* GIVEN DATA:

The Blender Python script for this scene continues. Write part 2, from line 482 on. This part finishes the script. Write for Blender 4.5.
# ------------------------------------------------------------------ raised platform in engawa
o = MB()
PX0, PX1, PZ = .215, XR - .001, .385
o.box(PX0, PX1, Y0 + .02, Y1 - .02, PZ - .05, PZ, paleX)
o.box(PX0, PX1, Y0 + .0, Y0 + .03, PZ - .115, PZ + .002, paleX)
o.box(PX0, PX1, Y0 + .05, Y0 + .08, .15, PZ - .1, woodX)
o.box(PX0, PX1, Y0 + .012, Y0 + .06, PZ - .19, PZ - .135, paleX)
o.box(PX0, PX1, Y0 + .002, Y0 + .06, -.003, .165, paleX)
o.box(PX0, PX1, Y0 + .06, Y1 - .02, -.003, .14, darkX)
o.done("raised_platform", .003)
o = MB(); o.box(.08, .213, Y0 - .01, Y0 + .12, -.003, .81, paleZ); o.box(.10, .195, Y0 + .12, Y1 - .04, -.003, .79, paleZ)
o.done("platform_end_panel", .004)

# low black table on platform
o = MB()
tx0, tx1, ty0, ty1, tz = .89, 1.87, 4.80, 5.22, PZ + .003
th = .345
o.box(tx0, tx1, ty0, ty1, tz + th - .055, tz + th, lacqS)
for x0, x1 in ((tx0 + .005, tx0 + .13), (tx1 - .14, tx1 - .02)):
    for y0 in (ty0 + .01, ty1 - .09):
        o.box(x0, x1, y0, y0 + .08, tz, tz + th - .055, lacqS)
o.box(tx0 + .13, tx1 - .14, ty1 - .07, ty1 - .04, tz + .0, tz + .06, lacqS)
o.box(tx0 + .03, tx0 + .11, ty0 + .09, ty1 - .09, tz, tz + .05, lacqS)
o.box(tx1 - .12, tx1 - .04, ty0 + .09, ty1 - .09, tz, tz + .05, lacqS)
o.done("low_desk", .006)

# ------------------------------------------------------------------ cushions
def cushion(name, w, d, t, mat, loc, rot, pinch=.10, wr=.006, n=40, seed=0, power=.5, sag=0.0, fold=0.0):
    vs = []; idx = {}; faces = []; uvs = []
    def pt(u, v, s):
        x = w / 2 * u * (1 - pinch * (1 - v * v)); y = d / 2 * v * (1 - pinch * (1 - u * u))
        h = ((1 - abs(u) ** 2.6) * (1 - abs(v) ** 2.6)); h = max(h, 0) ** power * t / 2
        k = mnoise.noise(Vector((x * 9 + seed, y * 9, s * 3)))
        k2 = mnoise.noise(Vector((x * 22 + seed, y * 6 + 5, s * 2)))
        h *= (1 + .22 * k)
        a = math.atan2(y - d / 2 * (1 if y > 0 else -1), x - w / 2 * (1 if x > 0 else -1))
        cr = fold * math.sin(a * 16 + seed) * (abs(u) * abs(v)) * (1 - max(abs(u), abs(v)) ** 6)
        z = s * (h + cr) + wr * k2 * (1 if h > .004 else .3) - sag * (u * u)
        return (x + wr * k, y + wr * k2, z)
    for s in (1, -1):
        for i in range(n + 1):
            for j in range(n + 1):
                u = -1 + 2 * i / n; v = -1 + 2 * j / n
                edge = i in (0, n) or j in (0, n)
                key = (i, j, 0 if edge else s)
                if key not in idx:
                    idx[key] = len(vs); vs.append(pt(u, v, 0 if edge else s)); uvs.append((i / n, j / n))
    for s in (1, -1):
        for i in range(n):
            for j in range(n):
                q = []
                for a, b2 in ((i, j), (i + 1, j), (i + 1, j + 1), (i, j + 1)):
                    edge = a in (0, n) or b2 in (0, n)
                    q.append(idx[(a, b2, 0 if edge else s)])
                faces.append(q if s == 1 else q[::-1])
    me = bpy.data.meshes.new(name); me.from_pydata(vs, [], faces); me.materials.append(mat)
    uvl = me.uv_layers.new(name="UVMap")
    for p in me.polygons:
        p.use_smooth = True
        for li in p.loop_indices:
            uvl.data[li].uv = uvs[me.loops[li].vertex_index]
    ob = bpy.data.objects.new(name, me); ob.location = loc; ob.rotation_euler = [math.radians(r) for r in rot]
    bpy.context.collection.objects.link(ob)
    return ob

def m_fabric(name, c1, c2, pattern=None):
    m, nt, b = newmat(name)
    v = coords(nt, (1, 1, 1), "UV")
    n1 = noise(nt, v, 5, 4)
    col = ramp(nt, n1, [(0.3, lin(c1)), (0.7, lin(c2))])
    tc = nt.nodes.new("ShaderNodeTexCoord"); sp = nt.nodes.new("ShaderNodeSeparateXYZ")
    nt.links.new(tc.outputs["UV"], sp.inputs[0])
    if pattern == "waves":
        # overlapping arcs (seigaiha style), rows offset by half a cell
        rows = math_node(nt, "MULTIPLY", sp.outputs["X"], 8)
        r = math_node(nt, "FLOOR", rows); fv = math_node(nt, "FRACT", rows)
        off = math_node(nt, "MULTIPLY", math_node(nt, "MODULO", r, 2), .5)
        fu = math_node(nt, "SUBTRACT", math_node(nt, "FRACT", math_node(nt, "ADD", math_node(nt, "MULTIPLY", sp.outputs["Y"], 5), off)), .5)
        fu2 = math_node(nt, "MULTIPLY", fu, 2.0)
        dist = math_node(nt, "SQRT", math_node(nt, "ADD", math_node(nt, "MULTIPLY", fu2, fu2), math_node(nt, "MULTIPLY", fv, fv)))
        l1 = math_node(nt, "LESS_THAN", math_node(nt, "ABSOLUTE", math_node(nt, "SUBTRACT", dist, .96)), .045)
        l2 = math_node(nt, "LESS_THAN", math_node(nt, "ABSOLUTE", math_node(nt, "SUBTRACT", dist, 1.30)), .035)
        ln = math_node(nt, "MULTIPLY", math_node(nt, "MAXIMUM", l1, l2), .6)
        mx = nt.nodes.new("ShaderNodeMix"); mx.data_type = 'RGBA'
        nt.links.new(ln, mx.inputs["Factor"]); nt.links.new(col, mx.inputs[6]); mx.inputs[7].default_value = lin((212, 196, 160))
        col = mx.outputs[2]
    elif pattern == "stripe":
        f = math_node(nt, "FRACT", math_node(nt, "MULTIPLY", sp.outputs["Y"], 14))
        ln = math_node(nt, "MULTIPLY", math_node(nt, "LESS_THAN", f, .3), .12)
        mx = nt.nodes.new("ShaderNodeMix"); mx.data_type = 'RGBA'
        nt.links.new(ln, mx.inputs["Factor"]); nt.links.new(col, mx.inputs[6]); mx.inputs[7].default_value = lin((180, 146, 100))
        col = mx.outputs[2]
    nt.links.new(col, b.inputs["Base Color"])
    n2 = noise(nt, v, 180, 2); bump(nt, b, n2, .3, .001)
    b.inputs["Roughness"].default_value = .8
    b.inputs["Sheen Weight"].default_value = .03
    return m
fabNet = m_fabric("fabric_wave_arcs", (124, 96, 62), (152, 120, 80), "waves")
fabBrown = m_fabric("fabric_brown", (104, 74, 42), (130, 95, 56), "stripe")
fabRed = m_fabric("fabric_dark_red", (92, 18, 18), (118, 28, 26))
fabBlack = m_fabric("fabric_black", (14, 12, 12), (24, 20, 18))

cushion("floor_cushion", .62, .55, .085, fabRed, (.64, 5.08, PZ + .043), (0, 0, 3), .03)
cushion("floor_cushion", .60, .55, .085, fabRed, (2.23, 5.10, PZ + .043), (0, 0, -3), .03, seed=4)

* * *

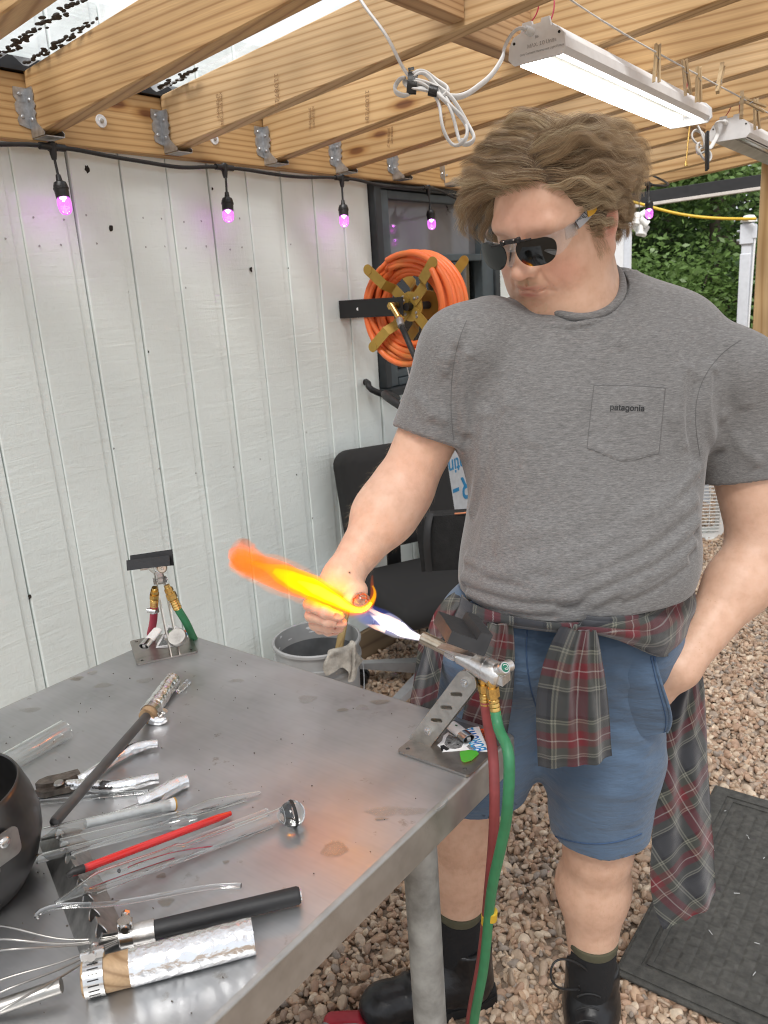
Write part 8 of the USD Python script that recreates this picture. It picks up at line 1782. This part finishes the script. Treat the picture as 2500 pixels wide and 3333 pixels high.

* WHAT YOU HAVE TO DO: Looking at the data above, show all lines where the word "finishes" occurs.

* WORKED ANSWER:
The Blender Python script for this scene continues. Write part 2, from line 482 on. This part finishes the script. Write for Blender 4.5.
Write part 8 of the USD Python script that recreates this picture. It picks up at line 1782. This part finishes the script. Treat the picture as 2500 pixels wide and 3333 pixels high.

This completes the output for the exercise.